Dr. Kurth is of the opinion that, after the year 1795, Sharaku still continued to produce secretly a few prints under the assumed name of Kabukidō Yenkyō, and attempted under this disguise to win back the popularity of his prime. This is an alluring but somewhat fantastic theory, which neither the documentary nor the internal evidence of Yenkyō's work adequately supports. Other authorities believe Yenkyō to have been an independent artist who was a pupil of Sharaku. His work strangely resembles that of Kunimasa I. At the present time it cannot be said that the question is wholly settled; but it would be rash to accept Kurth's theory at its face value.

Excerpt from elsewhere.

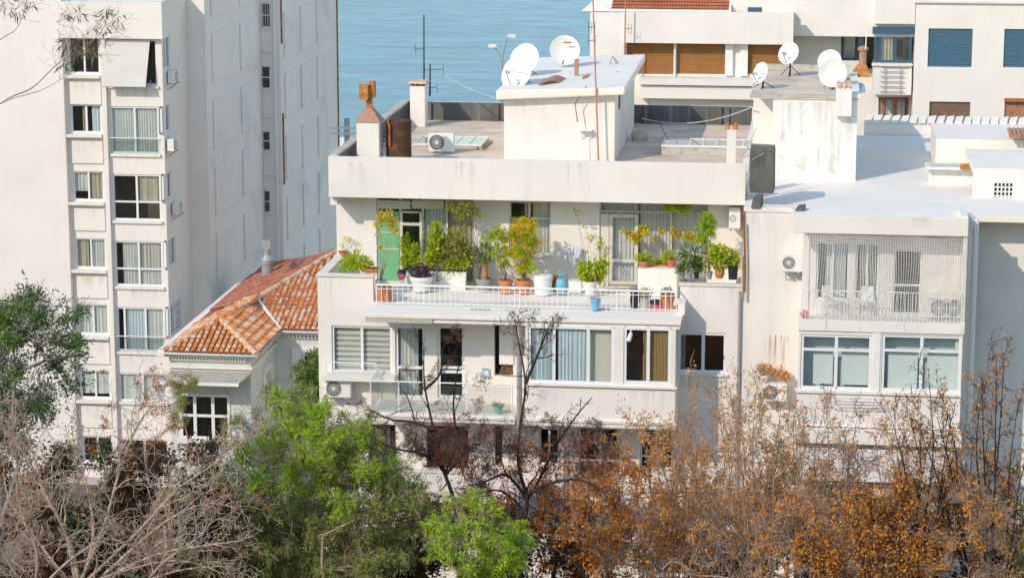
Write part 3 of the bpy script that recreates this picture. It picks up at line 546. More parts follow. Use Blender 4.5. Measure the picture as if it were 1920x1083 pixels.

In conclusion, let us grant that Sharaku is not for every one. One cannot quarrel with a person who says, "I understand Sharaku; I see the measureless depths of his tragic irony, the unique splendour of his colour, the perfect mastery of his composition. But I do not like him. I prefer Kiyonaga, just as I prefer the stately beauty of Keats to the troubled profundity of Blake." Such a position is comprehensible and impregnable. But he who finds Sharaku merely grotesque or absurd or repellent should return to the portraits for further study; he has not yet reached the immortal heart of Sharaku's work, and he is missing a memorable experience.
Exact comparisons are profitless; but most students of Japanese prints have at certain times turned from the work of Sharaku with the deep conviction that this man was the greatest genius of them all.
Sharaku's output was not large, and his work is now of the utmost rarity. The Parisian collectors long ago recognized Sharaku's greatness, and at a time when Fenollosa was proclaiming Sharaku as an "arch-purveyor of vulgarities," and Strange was grudgingly describing him in seven lines as an artist "of great power but little grace," the collectors of Paris had already acquired such Sharaku treasures as are now a lavish and deserved reward for their foresight. Perhaps the only collection of Sharaku prints that can rival those of Paris is the notable Spaulding Collection of Boston, which takes high rank.